§ Aim of the task
Print all of the data exactly as written.

§ Supplied material
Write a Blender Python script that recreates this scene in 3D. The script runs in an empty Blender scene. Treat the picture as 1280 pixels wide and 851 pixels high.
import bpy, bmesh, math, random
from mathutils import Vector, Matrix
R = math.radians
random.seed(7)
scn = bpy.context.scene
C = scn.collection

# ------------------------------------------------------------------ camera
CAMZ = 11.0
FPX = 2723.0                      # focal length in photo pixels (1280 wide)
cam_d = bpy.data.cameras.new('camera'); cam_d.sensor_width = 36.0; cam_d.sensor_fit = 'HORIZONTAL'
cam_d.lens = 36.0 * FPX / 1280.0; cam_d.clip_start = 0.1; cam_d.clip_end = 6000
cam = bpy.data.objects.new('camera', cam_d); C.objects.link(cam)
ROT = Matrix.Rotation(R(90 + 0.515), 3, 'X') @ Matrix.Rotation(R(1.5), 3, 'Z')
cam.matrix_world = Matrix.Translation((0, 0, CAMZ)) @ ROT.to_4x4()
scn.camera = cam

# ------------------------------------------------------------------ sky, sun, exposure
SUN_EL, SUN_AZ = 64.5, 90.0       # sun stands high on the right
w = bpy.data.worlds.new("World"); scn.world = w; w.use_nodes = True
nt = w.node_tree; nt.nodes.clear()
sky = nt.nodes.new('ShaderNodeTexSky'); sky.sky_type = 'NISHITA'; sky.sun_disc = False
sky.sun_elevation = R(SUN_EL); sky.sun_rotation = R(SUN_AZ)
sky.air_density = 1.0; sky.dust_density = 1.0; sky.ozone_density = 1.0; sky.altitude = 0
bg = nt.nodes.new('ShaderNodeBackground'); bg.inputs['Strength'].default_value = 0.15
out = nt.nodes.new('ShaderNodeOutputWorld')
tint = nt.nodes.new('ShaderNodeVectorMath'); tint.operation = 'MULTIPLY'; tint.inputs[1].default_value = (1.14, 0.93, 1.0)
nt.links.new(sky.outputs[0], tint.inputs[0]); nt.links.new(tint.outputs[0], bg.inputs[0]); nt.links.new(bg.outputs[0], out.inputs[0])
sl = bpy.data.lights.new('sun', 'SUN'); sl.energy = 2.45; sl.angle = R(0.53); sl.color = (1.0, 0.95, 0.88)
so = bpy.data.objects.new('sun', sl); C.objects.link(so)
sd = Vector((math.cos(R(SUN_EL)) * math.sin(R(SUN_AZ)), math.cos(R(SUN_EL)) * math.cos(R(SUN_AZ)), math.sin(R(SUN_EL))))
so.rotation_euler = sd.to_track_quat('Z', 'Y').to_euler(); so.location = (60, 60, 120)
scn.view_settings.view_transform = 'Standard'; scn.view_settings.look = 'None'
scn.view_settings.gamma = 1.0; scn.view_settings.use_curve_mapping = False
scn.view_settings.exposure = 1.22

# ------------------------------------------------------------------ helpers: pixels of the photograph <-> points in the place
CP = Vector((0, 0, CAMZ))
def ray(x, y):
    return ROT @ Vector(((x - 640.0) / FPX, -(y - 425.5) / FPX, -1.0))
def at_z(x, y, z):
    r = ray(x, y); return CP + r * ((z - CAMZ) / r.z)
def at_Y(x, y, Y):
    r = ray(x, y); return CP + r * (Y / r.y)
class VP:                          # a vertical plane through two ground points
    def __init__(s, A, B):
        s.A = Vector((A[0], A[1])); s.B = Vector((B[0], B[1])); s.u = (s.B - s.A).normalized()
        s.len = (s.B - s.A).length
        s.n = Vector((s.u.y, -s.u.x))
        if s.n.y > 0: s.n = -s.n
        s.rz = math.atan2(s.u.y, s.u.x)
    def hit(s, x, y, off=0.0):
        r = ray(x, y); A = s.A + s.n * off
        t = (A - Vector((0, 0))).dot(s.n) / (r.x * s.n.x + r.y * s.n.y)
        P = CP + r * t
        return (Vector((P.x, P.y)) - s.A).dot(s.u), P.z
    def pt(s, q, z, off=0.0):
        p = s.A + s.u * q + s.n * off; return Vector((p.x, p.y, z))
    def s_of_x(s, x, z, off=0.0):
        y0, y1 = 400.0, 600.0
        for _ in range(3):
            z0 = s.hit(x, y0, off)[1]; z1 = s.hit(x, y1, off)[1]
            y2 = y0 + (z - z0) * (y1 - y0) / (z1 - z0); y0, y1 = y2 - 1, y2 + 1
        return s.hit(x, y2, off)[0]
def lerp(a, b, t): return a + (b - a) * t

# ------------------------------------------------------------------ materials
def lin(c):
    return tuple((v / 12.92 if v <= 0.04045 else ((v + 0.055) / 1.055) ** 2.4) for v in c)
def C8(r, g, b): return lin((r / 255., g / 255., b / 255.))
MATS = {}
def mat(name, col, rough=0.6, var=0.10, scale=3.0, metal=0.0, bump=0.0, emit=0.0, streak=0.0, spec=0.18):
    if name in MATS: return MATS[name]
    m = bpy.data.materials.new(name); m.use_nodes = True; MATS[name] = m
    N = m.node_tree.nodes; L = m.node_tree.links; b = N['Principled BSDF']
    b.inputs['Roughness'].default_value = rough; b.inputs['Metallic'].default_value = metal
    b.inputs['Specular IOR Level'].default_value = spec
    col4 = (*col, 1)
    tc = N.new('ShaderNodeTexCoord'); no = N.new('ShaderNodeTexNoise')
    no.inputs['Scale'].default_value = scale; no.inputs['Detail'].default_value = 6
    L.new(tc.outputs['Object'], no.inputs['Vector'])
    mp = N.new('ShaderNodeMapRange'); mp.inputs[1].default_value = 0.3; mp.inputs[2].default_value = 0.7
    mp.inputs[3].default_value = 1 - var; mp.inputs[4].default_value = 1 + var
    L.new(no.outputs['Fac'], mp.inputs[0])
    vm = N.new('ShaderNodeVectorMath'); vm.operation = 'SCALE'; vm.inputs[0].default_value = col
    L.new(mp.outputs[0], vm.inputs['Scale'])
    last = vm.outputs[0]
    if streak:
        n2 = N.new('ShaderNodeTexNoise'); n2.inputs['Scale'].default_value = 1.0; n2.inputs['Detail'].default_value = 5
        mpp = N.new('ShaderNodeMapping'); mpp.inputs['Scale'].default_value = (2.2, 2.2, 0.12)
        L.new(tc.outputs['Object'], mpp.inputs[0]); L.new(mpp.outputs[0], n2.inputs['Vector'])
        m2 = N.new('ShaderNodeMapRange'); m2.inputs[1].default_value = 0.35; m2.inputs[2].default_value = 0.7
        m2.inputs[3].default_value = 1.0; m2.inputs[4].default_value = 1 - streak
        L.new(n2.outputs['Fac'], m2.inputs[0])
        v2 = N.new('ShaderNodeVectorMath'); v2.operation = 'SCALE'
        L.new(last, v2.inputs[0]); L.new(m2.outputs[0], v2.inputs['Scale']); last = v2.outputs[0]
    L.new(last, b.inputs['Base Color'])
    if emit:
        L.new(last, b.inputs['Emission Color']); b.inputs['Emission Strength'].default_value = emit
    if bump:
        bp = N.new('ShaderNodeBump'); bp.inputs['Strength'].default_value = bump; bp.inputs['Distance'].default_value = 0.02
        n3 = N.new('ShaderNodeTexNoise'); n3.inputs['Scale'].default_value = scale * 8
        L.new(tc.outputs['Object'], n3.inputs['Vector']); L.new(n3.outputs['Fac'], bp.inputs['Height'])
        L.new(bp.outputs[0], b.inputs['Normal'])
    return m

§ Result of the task
Write a Blender Python script that recreates this scene in 3D. The script runs in an empty Blender scene. Treat the picture as 1280 pixels wide and 851 pixels high.
import bpy, bmesh, math, random
from mathutils import Vector, Matrix
R = math.radians
random.seed(7)
scn = bpy.context.scene
C = scn.collection

# ------------------------------------------------------------------ camera
CAMZ = 11.0
FPX = 2723.0                      # focal length in photo pixels (1280 wide)
cam_d = bpy.data.cameras.new('camera'); cam_d.sensor_width = 36.0; cam_d.sensor_fit = 'HORIZONTAL'
cam_d.lens = 36.0 * FPX / 1280.0; cam_d.clip_start = 0.1; cam_d.clip_end = 6000
cam = bpy.data.objects.new('camera', cam_d); C.objects.link(cam)
ROT = Matrix.Rotation(R(90 + 0.515), 3, 'X') @ Matrix.Rotation(R(1.5), 3, 'Z')
cam.matrix_world = Matrix.Translation((0, 0, CAMZ)) @ ROT.to_4x4()
scn.camera = cam

# ------------------------------------------------------------------ sky, sun, exposure
SUN_EL, SUN_AZ = 64.5, 90.0       # sun stands high on the right
w = bpy.data.worlds.new("World"); scn.world = w; w.use_nodes = True
nt = w.node_tree; nt.nodes.clear()
sky = nt.nodes.new('ShaderNodeTexSky'); sky.sky_type = 'NISHITA'; sky.sun_disc = False
sky.sun_elevation = R(SUN_EL); sky.sun_rotation = R(SUN_AZ)
sky.air_density = 1.0; sky.dust_density = 1.0; sky.ozone_density = 1.0; sky.altitude = 0
bg = nt.nodes.new('ShaderNodeBackground'); bg.inputs['Strength'].default_value = 0.15
out = nt.nodes.new('ShaderNodeOutputWorld')
tint = nt.nodes.new('ShaderNodeVectorMath'); tint.operation = 'MULTIPLY'; tint.inputs[1].default_value = (1.14, 0.93, 1.0)
nt.links.new(sky.outputs[0], tint.inputs[0]); nt.links.new(tint.outputs[0], bg.inputs[0]); nt.links.new(bg.outputs[0], out.inputs[0])
sl = bpy.data.lights.new('sun', 'SUN'); sl.energy = 2.45; sl.angle = R(0.53); sl.color = (1.0, 0.95, 0.88)
so = bpy.data.objects.new('sun', sl); C.objects.link(so)
sd = Vector((math.cos(R(SUN_EL)) * math.sin(R(SUN_AZ)), math.cos(R(SUN_EL)) * math.cos(R(SUN_AZ)), math.sin(R(SUN_EL))))
so.rotation_euler = sd.to_track_quat('Z', 'Y').to_euler(); so.location = (60, 60, 120)
scn.view_settings.view_transform = 'Standard'; scn.view_settings.look = 'None'
scn.view_settings.gamma = 1.0; scn.view_settings.use_curve_mapping = False
scn.view_settings.exposure = 1.22

# ------------------------------------------------------------------ helpers: pixels of the photograph <-> points in the place
CP = Vector((0, 0, CAMZ))
def ray(x, y):
    return ROT @ Vector(((x - 640.0) / FPX, -(y - 425.5) / FPX, -1.0))
def at_z(x, y, z):
    r = ray(x, y); return CP + r * ((z - CAMZ) / r.z)
def at_Y(x, y, Y):
    r = ray(x, y); return CP + r * (Y / r.y)
class VP:                          # a vertical plane through two ground points
    def __init__(s, A, B):
        s.A = Vector((A[0], A[1])); s.B = Vector((B[0], B[1])); s.u = (s.B - s.A).normalized()
        s.len = (s.B - s.A).length
        s.n = Vector((s.u.y, -s.u.x))
        if s.n.y > 0: s.n = -s.n
        s.rz = math.atan2(s.u.y, s.u.x)
    def hit(s, x, y, off=0.0):
        r = ray(x, y); A = s.A + s.n * off
        t = (A - Vector((0, 0))).dot(s.n) / (r.x * s.n.x + r.y * s.n.y)
        P = CP + r * t
        return (Vector((P.x, P.y)) - s.A).dot(s.u), P.z
    def pt(s, q, z, off=0.0):
        p = s.A + s.u * q + s.n * off; return Vector((p.x, p.y, z))
    def s_of_x(s, x, z, off=0.0):
        y0, y1 = 400.0, 600.0
        for _ in range(3):
            z0 = s.hit(x, y0, off)[1]; z1 = s.hit(x, y1, off)[1]
            y2 = y0 + (z - z0) * (y1 - y0) / (z1 - z0); y0, y1 = y2 - 1, y2 + 1
        return s.hit(x, y2, off)[0]
def lerp(a, b, t): return a + (b - a) * t

# ------------------------------------------------------------------ materials
def lin(c):
    return tuple((v / 12.92 if v <= 0.04045 else ((v + 0.055) / 1.055) ** 2.4) for v in c)
def C8(r, g, b): return lin((r / 255., g / 255., b / 255.))
MATS = {}
def mat(name, col, rough=0.6, var=0.10, scale=3.0, metal=0.0, bump=0.0, emit=0.0, streak=0.0, spec=0.18):
    if name in MATS: return MATS[name]
    m = bpy.data.materials.new(name); m.use_nodes = True; MATS[name] = m
    N = m.node_tree.nodes; L = m.node_tree.links; b = N['Principled BSDF']
    b.inputs['Roughness'].default_value = rough; b.inputs['Metallic'].default_value = metal
    b.inputs['Specular IOR Level'].default_value = spec
    col4 = (*col, 1)
    tc = N.new('ShaderNodeTexCoord'); no = N.new('ShaderNodeTexNoise')
    no.inputs['Scale'].default_value = scale; no.inputs['Detail'].default_value = 6
    L.new(tc.outputs['Object'], no.inputs['Vector'])
    mp = N.new('ShaderNodeMapRange'); mp.inputs[1].default_value = 0.3; mp.inputs[2].default_value = 0.7
    mp.inputs[3].default_value = 1 - var; mp.inputs[4].default_value = 1 + var
    L.new(no.outputs['Fac'], mp.inputs[0])
    vm = N.new('ShaderNodeVectorMath'); vm.operation = 'SCALE'; vm.inputs[0].default_value = col
    L.new(mp.outputs[0], vm.inputs['Scale'])
    last = vm.outputs[0]
    if streak:
        n2 = N.new('ShaderNodeTexNoise'); n2.inputs['Scale'].default_value = 1.0; n2.inputs['Detail'].default_value = 5
        mpp = N.new('ShaderNodeMapping'); mpp.inputs['Scale'].default_value = (2.2, 2.2, 0.12)
        L.new(tc.outputs['Object'], mpp.inputs[0]); L.new(mpp.outputs[0], n2.inputs['Vector'])
        m2 = N.new('ShaderNodeMapRange'); m2.inputs[1].default_value = 0.35; m2.inputs[2].default_value = 0.7
        m2.inputs[3].default_value = 1.0; m2.inputs[4].default_value = 1 - streak
        L.new(n2.outputs['Fac'], m2.inputs[0])
        v2 = N.new('ShaderNodeVectorMath'); v2.operation = 'SCALE'
        L.new(last, v2.inputs[0]); L.new(m2.outputs[0], v2.inputs['Scale']); last = v2.outputs[0]
    L.new(last, b.inputs['Base Color'])
    if emit:
        L.new(last, b.inputs['Emission Color']); b.inputs['Emission Strength'].default_value = emit
    if bump:
        bp = N.new('ShaderNodeBump'); bp.inputs['Strength'].default_value = bump; bp.inputs['Distance'].default_value = 0.02
        n3 = N.new('ShaderNodeTexNoise'); n3.inputs['Scale'].default_value = scale * 8
        L.new(tc.outputs['Object'], n3.inputs['Vector']); L.new(n3.outputs['Fac'], bp.inputs['Height'])
        L.new(bp.outputs[0], b.inputs['Normal'])
    return m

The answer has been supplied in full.